To solve this problem, we need to determine the distances between the students based on their relative positions. Let’s represent their positions in a coordinate system.

1. Position of Alexandra: Let’s place Alexandra at the origin, \(A = (0, 0)\).

2. Position of Roy: According to the problem, Roy is 4.4 meters directly behind Alexandra. Assuming that "behind" refers to the negative direction on the y-axis, we can place Roy at: \[ R = (0, -4.4) \]

3. Position of Laura: Roy is also 2.9 meters directly left of Laura. If "left" means to the negative direction on the x-axis, then we can determine Laura's coordinates. Since Roy is 2.9 meters left of Laura, we can express Laura's position as: \[ L = (2.9, -4.4) \]

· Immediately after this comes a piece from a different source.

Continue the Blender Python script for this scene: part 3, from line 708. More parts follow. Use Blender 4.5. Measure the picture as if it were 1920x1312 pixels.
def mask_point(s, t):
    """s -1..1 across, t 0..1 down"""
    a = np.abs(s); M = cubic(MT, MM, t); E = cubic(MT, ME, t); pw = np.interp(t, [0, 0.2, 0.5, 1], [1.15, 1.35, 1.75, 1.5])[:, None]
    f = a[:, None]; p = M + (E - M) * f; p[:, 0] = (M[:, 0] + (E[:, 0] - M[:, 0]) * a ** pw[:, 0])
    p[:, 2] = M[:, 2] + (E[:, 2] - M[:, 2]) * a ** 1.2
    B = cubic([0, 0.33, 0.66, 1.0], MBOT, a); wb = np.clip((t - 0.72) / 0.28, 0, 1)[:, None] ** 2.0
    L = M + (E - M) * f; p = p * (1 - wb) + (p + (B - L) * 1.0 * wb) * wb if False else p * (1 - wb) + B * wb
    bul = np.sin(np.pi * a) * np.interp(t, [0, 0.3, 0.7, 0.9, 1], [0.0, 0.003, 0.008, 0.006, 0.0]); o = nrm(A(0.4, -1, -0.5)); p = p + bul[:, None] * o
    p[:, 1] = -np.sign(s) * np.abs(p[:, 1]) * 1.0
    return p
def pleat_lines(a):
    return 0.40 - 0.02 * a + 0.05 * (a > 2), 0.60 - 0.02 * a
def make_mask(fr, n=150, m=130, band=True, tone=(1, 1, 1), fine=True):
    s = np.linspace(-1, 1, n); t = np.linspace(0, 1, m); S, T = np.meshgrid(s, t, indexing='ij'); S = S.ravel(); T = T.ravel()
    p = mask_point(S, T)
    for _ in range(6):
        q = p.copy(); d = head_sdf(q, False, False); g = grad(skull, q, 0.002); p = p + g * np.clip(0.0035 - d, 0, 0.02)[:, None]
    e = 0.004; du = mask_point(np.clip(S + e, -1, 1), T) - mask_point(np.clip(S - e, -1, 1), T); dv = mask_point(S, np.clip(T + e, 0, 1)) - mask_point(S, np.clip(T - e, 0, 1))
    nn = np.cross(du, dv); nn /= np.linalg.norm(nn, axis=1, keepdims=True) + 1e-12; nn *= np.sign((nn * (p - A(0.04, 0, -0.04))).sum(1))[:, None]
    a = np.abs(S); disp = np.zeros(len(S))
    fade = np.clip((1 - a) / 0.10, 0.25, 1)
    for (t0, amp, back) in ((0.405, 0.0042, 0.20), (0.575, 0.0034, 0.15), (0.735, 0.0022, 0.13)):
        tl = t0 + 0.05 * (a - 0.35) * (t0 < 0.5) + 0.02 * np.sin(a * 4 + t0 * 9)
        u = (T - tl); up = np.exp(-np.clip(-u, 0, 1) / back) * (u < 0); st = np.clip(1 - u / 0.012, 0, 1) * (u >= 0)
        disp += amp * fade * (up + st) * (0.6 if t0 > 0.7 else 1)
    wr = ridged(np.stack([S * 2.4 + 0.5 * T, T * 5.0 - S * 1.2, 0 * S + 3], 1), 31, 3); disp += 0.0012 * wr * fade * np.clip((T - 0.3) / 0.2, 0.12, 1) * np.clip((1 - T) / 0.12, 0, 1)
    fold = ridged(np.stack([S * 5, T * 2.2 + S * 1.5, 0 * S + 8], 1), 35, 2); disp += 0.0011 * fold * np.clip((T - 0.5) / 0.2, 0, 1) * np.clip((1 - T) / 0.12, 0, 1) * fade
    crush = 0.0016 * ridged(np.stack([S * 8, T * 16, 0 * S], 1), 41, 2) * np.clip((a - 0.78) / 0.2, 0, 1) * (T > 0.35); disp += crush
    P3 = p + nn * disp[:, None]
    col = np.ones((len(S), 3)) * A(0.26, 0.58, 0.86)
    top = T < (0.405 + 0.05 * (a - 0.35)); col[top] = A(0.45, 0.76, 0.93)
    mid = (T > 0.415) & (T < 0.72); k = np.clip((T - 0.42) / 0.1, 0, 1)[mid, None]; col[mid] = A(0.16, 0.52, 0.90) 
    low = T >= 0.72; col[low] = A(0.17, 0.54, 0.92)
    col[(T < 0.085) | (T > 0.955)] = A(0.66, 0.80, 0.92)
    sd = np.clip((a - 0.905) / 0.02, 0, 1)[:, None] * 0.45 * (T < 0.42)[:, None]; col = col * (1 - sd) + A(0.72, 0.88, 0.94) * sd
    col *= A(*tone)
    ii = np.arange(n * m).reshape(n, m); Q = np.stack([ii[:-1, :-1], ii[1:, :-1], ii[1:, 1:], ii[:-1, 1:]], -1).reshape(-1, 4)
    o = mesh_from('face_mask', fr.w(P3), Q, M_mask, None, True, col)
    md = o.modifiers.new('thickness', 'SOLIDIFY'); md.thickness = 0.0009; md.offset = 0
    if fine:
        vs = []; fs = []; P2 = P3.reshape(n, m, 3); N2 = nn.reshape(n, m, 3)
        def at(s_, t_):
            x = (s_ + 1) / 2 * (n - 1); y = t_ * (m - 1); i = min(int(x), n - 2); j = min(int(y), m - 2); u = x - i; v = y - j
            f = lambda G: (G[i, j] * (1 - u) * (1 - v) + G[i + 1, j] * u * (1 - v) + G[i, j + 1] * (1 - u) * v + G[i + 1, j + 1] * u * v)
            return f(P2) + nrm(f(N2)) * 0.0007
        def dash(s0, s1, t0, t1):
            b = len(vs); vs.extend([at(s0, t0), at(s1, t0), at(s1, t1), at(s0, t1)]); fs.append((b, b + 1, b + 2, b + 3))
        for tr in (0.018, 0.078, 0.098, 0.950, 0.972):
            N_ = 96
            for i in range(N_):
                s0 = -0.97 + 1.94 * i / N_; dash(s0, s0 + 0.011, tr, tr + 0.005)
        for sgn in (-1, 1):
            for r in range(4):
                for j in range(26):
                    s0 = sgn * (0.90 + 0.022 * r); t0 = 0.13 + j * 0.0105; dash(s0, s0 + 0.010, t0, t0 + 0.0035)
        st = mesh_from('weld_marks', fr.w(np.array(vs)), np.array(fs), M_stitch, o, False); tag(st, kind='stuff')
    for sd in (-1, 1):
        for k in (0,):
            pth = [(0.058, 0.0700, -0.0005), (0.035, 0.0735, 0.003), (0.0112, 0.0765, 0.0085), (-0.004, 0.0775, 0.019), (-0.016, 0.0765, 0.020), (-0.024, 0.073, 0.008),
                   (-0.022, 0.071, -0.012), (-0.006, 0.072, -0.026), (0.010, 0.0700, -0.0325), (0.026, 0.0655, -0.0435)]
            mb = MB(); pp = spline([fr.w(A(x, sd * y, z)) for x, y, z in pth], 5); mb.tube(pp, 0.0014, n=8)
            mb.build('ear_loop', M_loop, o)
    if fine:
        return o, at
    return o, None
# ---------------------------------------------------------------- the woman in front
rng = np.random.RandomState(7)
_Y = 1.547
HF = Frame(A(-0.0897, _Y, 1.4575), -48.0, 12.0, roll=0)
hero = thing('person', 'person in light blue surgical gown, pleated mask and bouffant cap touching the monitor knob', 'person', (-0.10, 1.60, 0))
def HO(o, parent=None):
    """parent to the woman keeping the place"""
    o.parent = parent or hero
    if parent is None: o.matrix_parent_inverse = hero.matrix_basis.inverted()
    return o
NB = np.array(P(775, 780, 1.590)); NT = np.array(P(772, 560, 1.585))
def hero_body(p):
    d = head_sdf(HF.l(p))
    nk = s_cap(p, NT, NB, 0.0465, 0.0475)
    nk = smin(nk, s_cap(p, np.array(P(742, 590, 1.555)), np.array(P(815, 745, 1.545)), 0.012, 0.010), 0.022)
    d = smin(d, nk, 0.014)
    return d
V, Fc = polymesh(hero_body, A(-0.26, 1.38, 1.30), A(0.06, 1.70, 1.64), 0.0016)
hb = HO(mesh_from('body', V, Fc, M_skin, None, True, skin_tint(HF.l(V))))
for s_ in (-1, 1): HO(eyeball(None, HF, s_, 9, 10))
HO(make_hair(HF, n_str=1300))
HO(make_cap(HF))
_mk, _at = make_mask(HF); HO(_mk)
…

Now we can calculate the distances the paper airplane travels:

Distance from Roy to Alexandra:

The distance \(d_{RA}\) from Roy to Alexandra can be calculated using the distance formula: \[ d_{RA} = \sqrt{(0 - 0)^2 + (0 + 4.4)^2} = \sqrt{(0)^2 + (4.4)^2} = \sqrt{19.36} \approx 4.4 \text{ meters} \]

Distance from Alexandra to Laura:

Next, we calculate the distance \(d_{AL}\) from Alexandra to Laura: \[ d_{AL} = \sqrt{(2.9 - 0)^2 + (-4.4 - 0)^2} = \sqrt{(2.9)^2 + (-4.4)^2} = \sqrt{8.41 + 19.36} = \sqrt{27.77} \approx 5.3 \text{ meters} \]

Distance from Laura back to Roy:

Lastly, we find the distance \(d_{LR}\) from Laura back to Roy: \[ d_{LR} = \sqrt{(0 - 2.9)^2 + (-4.4 + 4.4)^2} = \sqrt{(-2.9)^2 + (0)^2} = \sqrt{8.41} \approx 2.9 \text{ meters} \]

Total Distance:

Now we can sum these distances together to find the total distance that the paper airplane has traveled: \[ \text{Total distance} = d_{RA} + d_{AL} + d_{LR} \approx 4.4 + 5.3 + 2.9 = 12.6 \text{ meters} \]

Therefore, the total distance the paper airplane traveled is approximately 12.6 meters.